How many lines of these records hold the string "script"? Reply with the number alone.

--- START OF Data lines ---

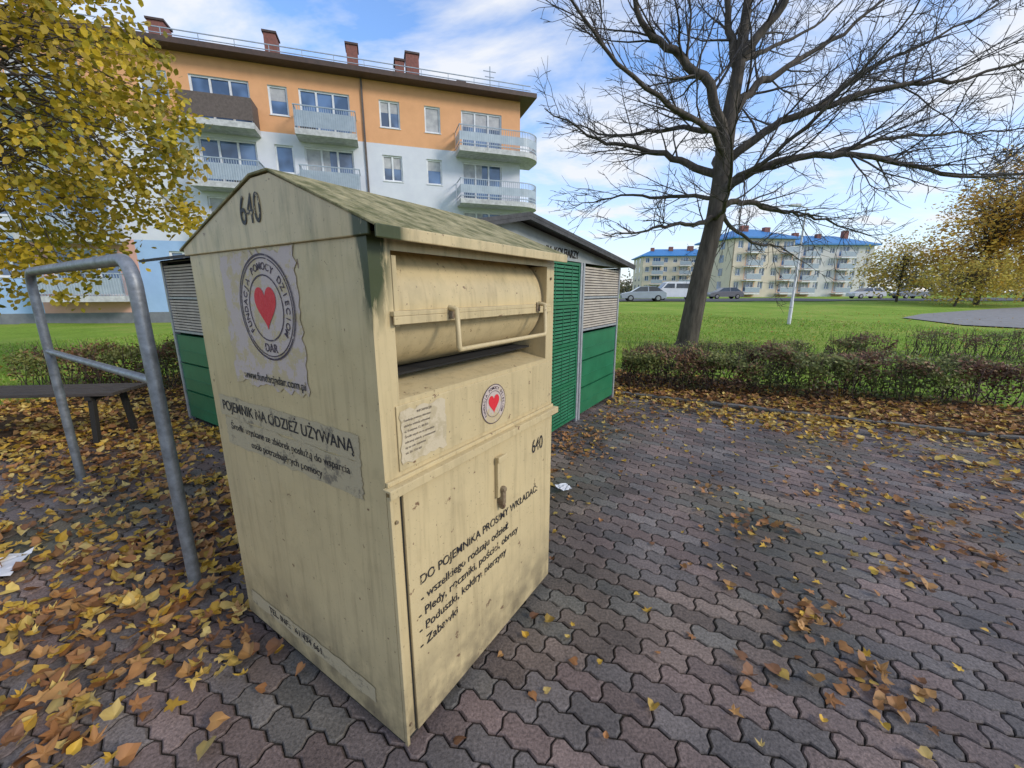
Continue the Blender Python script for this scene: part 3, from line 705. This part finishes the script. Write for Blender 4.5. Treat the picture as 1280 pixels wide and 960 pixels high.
def foliage_tree(name,base,trunk_h,center,radii,nclump,per,lsize,pal,spread,seed,trunk_r=.16,kn=.3):
    random.seed(seed); g=gz(base[0],base[1]); e=empty(name,(base[0],base[1],g)); c=Vector(center)
    top=Vector((c.x,c.y,c.z+radii[2]*.6)); tp=smooth([(0,0,-.1),(c.x*.25,c.y*.25,trunk_h),(c.x*.7,c.y*.7,c.z),tuple(top)])
    sp_=[(tp,[trunk_r*(1-.85*i/(len(tp)-1)) for i in range(len(tp))])]
    V=[];F=[];C=[]; cl=[]
    for i in range(nclump):
        while True:
            v=Vector((random.uniform(-1,1),random.uniform(-1,1),random.uniform(-1,1)))
            if .15<v.length<1 and random.random()<v.length**1.2: break
        k=1+kn*noise.noise(v*2.2+Vector((seed,0,0)))
        cl.append(c+Vector((v.x*radii[0],v.y*radii[1],v.z*radii[2]))*k)
    for i,p in enumerate(cl):
        q0,d,_,_=interp(tp,random.uniform(.35,.95)) if i%2 else interp(tp,.5+.3*random.random())
        mid=q0.lerp(p,.5)+unit()*.12*(p-q0).length+Vector((0,0,.1*(p-q0).length))
        q=smooth([q0,mid,p],3); r0=trunk_r*.16*random.uniform(.5,1.1)
        sp_.append((q,[r0*(1-.85*m/(len(q)-1)) for m in range(len(q))]))
    for p in cl:
        shade=random.uniform(.65,1.15); bc=random.choice(pal)
        for j in range(per):
            o=Vector((random.gauss(0,spread),random.gauss(0,spread),random.gauss(0,spread*.7)-.1*spread)); q=p+o
            s=lsize*random.uniform(.6,1.2)*.5; ax=unit(); ay=ax.orthogonal().normalized(); az_=ax.cross(ay)
            k=len(V)
            for m in ((-1,0,0),(-.3,-.62,.12),(.5,-.5,.12),(1.1,0,0),(.5,.5,.12),(-.3,.62,.12)): V.append(q+ax*m[0]*s+ay*m[1]*s+az_*m[2]*s)
            F.append((k,k+1,k+2,k+3,k+4,k+5))
            cc=bc if random.random()<.6 else random.choice(pal); kk=shade*random.uniform(.75,1.2)
            C.extend([tuple(x*kk for x in cc)]*6)
    poly_curve('trunk_and_branches',sp_,mbark,e,1)
    mesh_obj('leaves',V,F,mleafT,e,cols=np.array(C))
mleafT=attrmat('tree_leaf',.5,.4)
PY=[(.52,.37,.025),(.45,.35,.03),(.58,.41,.03),(.32,.28,.03),(.62,.44,.06)]
foliage_tree('yellow_leaf_tree',(-9.9,6.9),1.9,(1.25,-.2,4.35),(3.35,2.5,3.1),430,50,.105,PY,.18,5,.16,.16)
PO=[(.80,.50,.07),(.72,.47,.08),(.82,.57,.10),(.62,.46,.10),(.70,.38,.07)]
PG=[(.70,.55,.10),(.56,.48,.10),(.76,.54,.11)]
foliage_tree('autumn_tree',(39,34.5),2.5,(0,0,5.8),(4.0,4,4.4),230,24,.28,PO,.5,11,.22)
foliage_tree('autumn_tree',(42,32.5),2.5,(0,0,7.8),(4.8,5,6.2),300,26,.32,PO,.55,12,.26)
foliage_tree('autumn_tree',(36,38.5),1.0,(0,0,3.2),(3.4,3,2.5),190,24,.22,PG+PO[:1],.42,13,.12)
foliage_tree('autumn_tree',(34.5,32.0),.8,(1,0,2.1),(3.6,2.5,1.8),190,26,.18,PG,.35,14,.09)
foliage_tree('autumn_tree',(50,40),3,(0,0,7),(6,6,6),240,26,.40,PO+PG,.7,15,.26)
random.seed(33)
V=[];F=[];C=[]
for i in range(300):
    x=random.uniform(-10,190); y=150+random.uniform(0,30)+(0 if x<70 else -40); h=random.uniform(3,8)
    if x>85: h*=1.6
    bc=random.choice([(.13,.13,.06),(.24,.18,.08),(.16,.13,.08),(.10,.11,.05)])
    for j in range(60):
        p=Vector((x+random.gauss(0,2.2),y+random.gauss(0,1.5),max(.5,random.gauss(h*.55,h*.25)))); ax=unit()*.5; ay=ax.orthogonal().normalized()*.45; k=len(V)
        V.extend([p-ax,p-ay,p+ax,p+ay]); F.append((k,k+1,k+2,k+3)); kk=random.uniform(.6,1.2); C.extend([tuple(q*kk for q in bc)]*4)
mesh_obj('distant_trees',V,F,mhl,cols=np.array(C))
# ------------------------------------------------------------ apartment building
mor=mat('orange_render',(.74,.385,.19),(.68,.35,.17),.85,1.5,.2,80)
mwh=mat('pale_render',(.66,.68,.73),(.60,.62,.68),.85,1.2,.2,80)
mblu=mat('blue_render',(.34,.50,.74),(.30,.45,.68),.85,1.2,.2,80)
mpk=mat('pink_render',(.66,.38,.32),(.6,.34,.28),.85,1.5)
mframe=mat('white_window_frame',(.76,.77,.78),None,.4,3)
mcon=mat('balcony_concrete',(.58,.58,.58),(.38,.38,.38),.85,4,.2)
mrail=mat('blue_grey_railing',(.36,.42,.49),(.28,.33,.39),.45,4)
mbrn=mat('brown_screen',(.13,.10,.09),(.09,.07,.06),.7,10)
mtile=mat('brown_roof_metal',(.085,.05,.04),(.055,.035,.028),.6,4)
mchim=mat('red_brick_chimney',(.26,.10,.08),(.17,.075,.06),.85,8)
mplinth=mat('plinth',(.20,.21,.23),(.15,.16,.18),.9,3)
def glass(name,c):
    m,nt,b=nodes(name); L=nt.links; tc=N(nt,'ShaderNodeTexCoord'); n=N(nt,'ShaderNodeTexNoise'); n.inputs['Scale'].default_value=.9; n.inputs['Detail'].default_value=2; L.new(tc.outputs['Object'],n.inputs[0])
    r=N(nt,'ShaderNodeValToRGB'); r.color_ramp.elements[0].position=.4; r.color_ramp.elements[1].position=.6; r.color_ramp.elements[0].color=(*c,1); r.color_ramp.elements[1].color=(c[0]*2.5,c[1]*2.5,c[2]*2.5,1)
    L.new(n.outputs[0],r.inputs[0]); L.new(r.outputs[0],b.inputs[0]); b.inputs['Roughness'].default_value=.06; b.inputs['Specular IOR Level'].default_value=.9; return m
mgl=glass('window_glass',(.05,.08,.14)); mcurt=mat('curtain',(.5,.5,.5),(.35,.35,.37),.8,3)
def window(mb,x0,x1,z0,z1,mul=2,d=.14,fr=4,gl=5,cu=6):
    mb.add([(x0,0,z0),(x0,d,z0),(x0,d,z1),(x0,0,z1)],[(0,1,2,3)],fr); mb.add([(x1,0,z0),(x1,d,z0),(x1,d,z1),(x1,0,z1)],[(0,1,2,3)],fr)
    mb.add([(x0,0,z1),(x0,d,z1),(x1,d,z1),(x1,0,z1)],[(0,1,2,3)],fr); mb.add([(x0,0,z0),(x0,d,z0),(x1,d,z0),(x1,0,z0)],[(0,1,2,3)],fr)
    mb.add([(x0,d,z0),(x1,d,z0),(x1,d,z1),(x0,d,z1)],[(0,1,2,3)],gl)
    f=.08
    mb.box(x0,d-.06,z0,x0+f,d-.01,z1,fr); mb.box(x1-f,d-.06,z0,x1,d-.01,z1,fr); mb.box(x0+f,d-.06,z0,x1-f,d-.01,z0+f,fr); mb.box(x0+f,d-.06,z1-f,x1-f,d-.01,z1,fr)
    for i in range(1,mul): 
        xm=x0+(x1-x0)*i/mul; mb.box(xm-.05,d-.058,z0+f,xm+.05,d-.012,z1-f,fr)
    if random.random()<.6:
        top=z1-(z1-z0)*random.uniform(.25,1)
        mb.box(x0+f,d-.009,max(top,z0+f),x0+f+(x1-x0-2*f)*random.choice((.5,1)),d-.004,z1-f,cu)
    mb.box(x0-.03,-.04,z0-.04,x1+.03,.0-.002,z0-.003,fr)
ab=empty('apartment_building',(.5,28,0),R(17.7))
mats=[mor,mwh,mpk,mplinth,mframe,mgl,mcurt,mblu]
rows=[10.7,7.9,5.1,2.3]; holes=[]
wins=[(-5.85,-4.95,1),(-8.35,-7.25,2),(-13.85,-12.95,1),(-19.4,-18.2,2),(-26.4,-25.3,2),(-33,-31.9,2)]
doors=[(-3.7,-1.2),(-12.4,-9.9),(-17.3,-14.7),(-24.3,-21.6),(-30.6,-28.0)]
for z in rows:
    for a_,b_,m in wins: holes.append((a_,b_,z,z+1.38,m))
    for a_,b_ in doors: holes.append((a_,b_,z-.85,z+1.4,3))
def cf(x,z):
    if z<.55: return 3
    if z>9.85: return 0
    if -25<x<-20.8 and z<4.2: return 2
    if z<4.2: return 7
    return 1
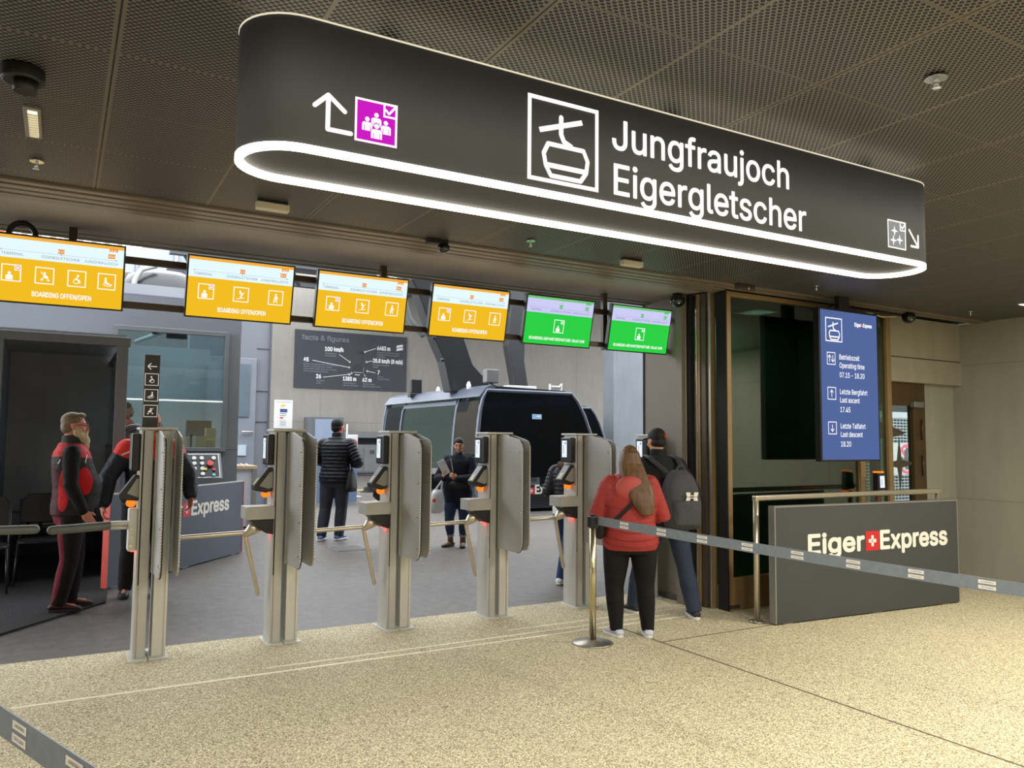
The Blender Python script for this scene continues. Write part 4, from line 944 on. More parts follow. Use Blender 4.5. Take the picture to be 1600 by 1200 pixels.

--- END OF Data lines ---

Output: 2